Using too much iron powder will ruin your wool- making it rouch and crispy so follow a good source of a recipe for using iron. 
When I did my mordanting for iron, I used 2% to the weight of dry fiber. 

Now for the good stuff. 
I found some snake weed on the side of the road.


Navajo Tea
{i bought a dried bag of this from the Espanol Valley Fiber Arts Center. I love the oranges that happened}

Pyracantha berries
{the 1st photo looks has more bron tones than it actually does...i was very surprised by this dye as is gave lots of gray with heat for about 30 minutes at 180f. my favorite is the iron wool and silk. SUper dark and moody. Later on in the week I solar dyed just a strip of alum mordanted silk with like 6 berries and it turned the silk a light orange. So my theory that I've been thinking on about how high and fast heat can really change the color structure was true in this case.}

My favorite, by far, was the purple carrot. 
One night for dinner I was making a salad with 2 purple carrots I got from the Santa Fe farmer's market that day. 
I peeled two carrots into the sink and my hands turned pruple. 
I came close to washing them down the garbage disposal but my curiosity got the better of me. 

here was my complete process for this. 
I took the shavings of 2 carrots and put them in a small jar and turned on hot water over the peels. 
I let it sit over night as I also soaked a sample each of the below picture. 

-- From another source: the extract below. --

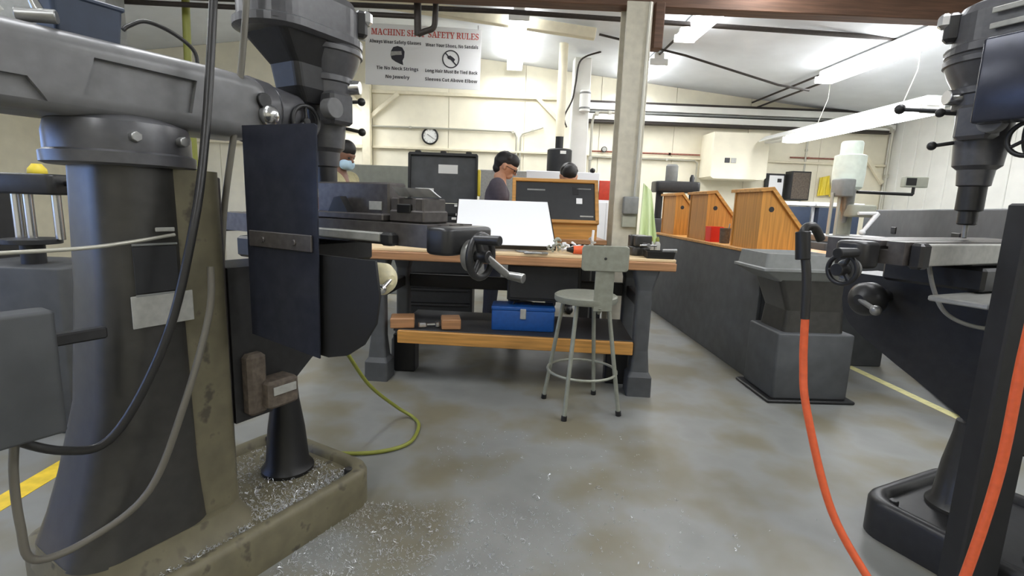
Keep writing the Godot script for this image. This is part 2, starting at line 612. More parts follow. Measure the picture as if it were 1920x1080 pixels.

n the morning the jar was dark purple and I put the fibers inside and let it sit outside all day. 
at the end of the day, i checked them out and the temp. The temp in the jar reach 110f! 
I did a wash test and no fading. AND there was no bleeding of color. 

dried pieces. 

I let them sit in the jar again over night.
in the morning i took out the shavings and some of the color was drained from them but not all.
i started a new jar with them and left it all day to see if more color would bleed into the water. 
That is the jar to the left. 
Look how magenta:)
I popped in a little doiley and a lenght of lace ribbon. 

The first jar I left the dye bath in there- I will mention though that I accidently dumped half of it out (!) I was so upset. But i filled the missing space with water (it was half the jar) and continued on. I entered in a sample each of what I had left and what i didn't dye with yet for the purple carrots. soon realizing that this dye was so concentrated, diluting it was no problem either. 
That is the jar on the left in the right photo. 


{these 2 colors are the exact colors of these sparkly water batons my sister, shannon and I had when we were young. She had magenta and I had purple. I would spend hours flipping this baton over and over just the watch the glitter float and pile softly to the bottom. It was very soothing. 

Really happy with these colors. And so excited to add another vegetable scrap to my repertoire. Could it be a stronger dye than red cabbage? 
I'll let you know if it fades.


Anonymous said...

Purple carrots!?!! Love the colour!

Lynn said...

Hey Rachel,

I don't seem to be able to find you email so here I am again. We met at Port Fiber, discussed Fiber Shed...remember me? Anyway, wanted to ask you about your drum carder - I got outbid last week at Casey's silent auction on her old one. Anyway, if you can send me a note I would love to chat about that and about Fiber Shed...
Hope to hear from you soon,


P.S. Purple Loosestrife really surprised me this August and Queen Anne's with iron is so pretty.